Crazy new sex game from Ubisoft?

If you look carefully at the top of my blog, you'll see a series of words: these represent things that I think are important to me and shape the way I perceive the world around me.

You'll also notice that this page is primarily a video-gaming blog. I like to think that gaming isn't a discrete activity - i.e. I like to feel that the things that are important in life are represented in the medium of video games, just like they are in other media.

It's been bothering me for a while that one of those words along the top seems like anathema to videogames: sex. At what point will we get to a stage where video-games can accurately, faithfully, artistically and maturely explore sexual issues at the same level as music, film or literature?

Not just yet, it seems.
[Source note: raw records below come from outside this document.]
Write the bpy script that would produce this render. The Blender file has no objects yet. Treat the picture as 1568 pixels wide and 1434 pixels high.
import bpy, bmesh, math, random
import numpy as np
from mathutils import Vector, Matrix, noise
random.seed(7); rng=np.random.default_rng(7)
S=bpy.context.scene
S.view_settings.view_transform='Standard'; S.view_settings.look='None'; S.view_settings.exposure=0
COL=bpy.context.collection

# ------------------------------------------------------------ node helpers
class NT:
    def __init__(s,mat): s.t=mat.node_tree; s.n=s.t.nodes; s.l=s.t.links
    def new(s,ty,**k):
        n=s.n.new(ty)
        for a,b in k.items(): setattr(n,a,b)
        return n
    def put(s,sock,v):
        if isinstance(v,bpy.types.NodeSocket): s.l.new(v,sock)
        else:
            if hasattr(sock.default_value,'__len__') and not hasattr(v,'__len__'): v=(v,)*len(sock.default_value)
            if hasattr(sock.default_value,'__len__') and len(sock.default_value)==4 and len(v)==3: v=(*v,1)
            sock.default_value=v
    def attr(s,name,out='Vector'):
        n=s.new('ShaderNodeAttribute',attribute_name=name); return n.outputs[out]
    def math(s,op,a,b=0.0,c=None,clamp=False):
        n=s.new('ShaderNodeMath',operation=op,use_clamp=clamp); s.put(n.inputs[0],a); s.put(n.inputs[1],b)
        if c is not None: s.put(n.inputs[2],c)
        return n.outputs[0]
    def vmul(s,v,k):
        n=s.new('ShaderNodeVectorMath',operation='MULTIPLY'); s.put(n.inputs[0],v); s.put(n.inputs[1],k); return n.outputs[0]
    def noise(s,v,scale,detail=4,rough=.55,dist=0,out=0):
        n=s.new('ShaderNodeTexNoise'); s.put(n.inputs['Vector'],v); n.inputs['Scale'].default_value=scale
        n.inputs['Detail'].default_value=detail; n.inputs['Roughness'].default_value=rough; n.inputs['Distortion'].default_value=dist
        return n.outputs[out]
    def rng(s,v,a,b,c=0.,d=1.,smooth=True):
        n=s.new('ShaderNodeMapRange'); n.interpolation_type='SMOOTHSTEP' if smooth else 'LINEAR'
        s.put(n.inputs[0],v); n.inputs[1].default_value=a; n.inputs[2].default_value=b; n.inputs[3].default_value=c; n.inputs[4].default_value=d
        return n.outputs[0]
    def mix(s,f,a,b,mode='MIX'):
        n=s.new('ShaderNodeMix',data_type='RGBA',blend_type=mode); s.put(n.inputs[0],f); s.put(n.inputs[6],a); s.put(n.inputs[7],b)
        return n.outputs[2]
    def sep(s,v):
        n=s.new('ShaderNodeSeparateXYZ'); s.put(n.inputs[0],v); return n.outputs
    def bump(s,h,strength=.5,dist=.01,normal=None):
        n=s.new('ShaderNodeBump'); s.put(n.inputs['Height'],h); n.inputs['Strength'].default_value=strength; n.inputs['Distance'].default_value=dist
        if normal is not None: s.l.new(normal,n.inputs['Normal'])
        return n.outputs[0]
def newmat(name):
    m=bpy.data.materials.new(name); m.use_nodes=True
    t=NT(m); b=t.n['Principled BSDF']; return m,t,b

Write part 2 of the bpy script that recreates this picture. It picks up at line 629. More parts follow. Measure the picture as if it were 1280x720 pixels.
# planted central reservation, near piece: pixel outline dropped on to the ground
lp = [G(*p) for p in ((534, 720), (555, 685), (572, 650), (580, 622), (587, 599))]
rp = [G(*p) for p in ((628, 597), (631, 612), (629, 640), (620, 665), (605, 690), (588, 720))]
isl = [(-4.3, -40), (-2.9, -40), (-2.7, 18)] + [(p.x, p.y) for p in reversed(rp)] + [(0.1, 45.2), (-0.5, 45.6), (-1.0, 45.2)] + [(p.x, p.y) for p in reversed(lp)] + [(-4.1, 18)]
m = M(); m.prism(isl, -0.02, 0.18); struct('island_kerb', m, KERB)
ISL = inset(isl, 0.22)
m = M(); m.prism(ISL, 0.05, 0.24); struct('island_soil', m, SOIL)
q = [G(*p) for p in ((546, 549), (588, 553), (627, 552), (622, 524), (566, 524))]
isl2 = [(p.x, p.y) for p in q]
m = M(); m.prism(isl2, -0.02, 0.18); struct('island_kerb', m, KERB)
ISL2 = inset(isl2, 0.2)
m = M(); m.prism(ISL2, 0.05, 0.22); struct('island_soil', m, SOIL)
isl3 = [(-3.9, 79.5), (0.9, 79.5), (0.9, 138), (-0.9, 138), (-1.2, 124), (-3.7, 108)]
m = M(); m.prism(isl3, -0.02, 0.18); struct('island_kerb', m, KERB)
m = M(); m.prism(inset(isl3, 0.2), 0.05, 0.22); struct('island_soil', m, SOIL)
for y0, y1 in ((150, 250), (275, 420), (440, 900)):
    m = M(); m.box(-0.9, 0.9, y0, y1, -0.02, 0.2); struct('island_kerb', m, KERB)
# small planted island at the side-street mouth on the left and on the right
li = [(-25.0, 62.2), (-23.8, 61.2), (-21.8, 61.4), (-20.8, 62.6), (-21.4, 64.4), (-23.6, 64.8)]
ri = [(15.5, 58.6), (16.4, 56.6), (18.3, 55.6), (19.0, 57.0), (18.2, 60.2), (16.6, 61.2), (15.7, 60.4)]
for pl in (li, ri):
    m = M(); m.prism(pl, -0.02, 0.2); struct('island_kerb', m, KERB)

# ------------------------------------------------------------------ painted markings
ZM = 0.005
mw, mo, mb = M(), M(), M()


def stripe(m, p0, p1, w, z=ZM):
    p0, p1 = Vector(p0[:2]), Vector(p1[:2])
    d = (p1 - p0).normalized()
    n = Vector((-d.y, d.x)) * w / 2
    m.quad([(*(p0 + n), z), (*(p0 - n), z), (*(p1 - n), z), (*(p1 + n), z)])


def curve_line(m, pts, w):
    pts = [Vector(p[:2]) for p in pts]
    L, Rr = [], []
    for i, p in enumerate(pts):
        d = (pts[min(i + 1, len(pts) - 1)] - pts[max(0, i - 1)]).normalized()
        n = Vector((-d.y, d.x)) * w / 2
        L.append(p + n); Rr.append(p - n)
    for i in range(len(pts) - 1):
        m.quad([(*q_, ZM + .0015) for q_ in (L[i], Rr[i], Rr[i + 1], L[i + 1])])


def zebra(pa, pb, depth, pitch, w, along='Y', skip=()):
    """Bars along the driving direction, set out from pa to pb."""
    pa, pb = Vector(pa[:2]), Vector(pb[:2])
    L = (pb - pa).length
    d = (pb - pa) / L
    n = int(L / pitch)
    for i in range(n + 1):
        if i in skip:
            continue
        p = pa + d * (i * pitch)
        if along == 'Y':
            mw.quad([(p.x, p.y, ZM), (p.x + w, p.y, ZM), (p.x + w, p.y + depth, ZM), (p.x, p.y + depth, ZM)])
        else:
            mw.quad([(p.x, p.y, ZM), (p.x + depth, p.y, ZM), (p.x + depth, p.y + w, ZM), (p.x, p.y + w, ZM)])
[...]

In a seemingly bizarre experiment, Ubisoft appear (as yet there is no evidence or corroboration that it is a hoax, even though that is the most likely explanation) to be making a game encourages flirting and touching between the players. The trailer even goes as far as to show two couples leaving a dinner table together to "play together". The implication of group sex is very clear in the trailer.

By pitching the title itself as a cartoony party game with tame box art, but with a very adult-themed advert, it's hard to know exactly where Ubisoft are pitching this.

For reference, the game is listed on Ubisoft's own product page here.

Here is the trailer (source):

1 comment:

  1. Perhaps disappointingly, Ubisoft have decided to avoid releasing the game in the UK as a result of the controversy caused by both the trailer and the PEGI rating of 12+ for the game.

    It appears that the VSA are unable to rate the game any higher as the actual audio and visual content of the game is not inappropriate for the age group, even if the implied activity is.

    Does this indicate a flaw in the relationship between game content and appropriate use?

    It's also interesting that the game will still be released in Europe - perhaps they are less reactionary to the UK and US over topics like this?